Fifty-eight percent of the 1.2 million people in Bahrain are noncitizen workers from South and East Asia and poorer Arab countries. They do most of the work, including at the U.S. base. The rest are Bahrainis divided between the royals, who are Sunni Muslims and represent 12 percent of total population, and a larger group of Shiites who are largely excluded from political power and constitute 30 percent of the population.

The power struggle among Bahrainis is basically between the ruling Sunni minority and the Shiite majority. Saudi Arabia also has a stake in the game. It is linked to the island by a causeway, and when things heated up in Bahrain in the spring, the Saudis sent security forces across the causeway to maintain the status quo.
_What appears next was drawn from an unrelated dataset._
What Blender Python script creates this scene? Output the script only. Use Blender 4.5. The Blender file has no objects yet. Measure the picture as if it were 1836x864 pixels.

Saudi Arabia's ruling family was concerned that Bahrain's Shiites are supported by Saudi rival Iran and that protests might spread to Saudi Arabia. They also face their own modest stirrings of Arab Spring, including women who want to vote and drive and Saudi citizens who want more voice in government.

Unless Bahrain's leaders commit to major reforms, the United States should consider whether keeping the 5th Fleet there is worth the association with that country's increasingly sharp injustice.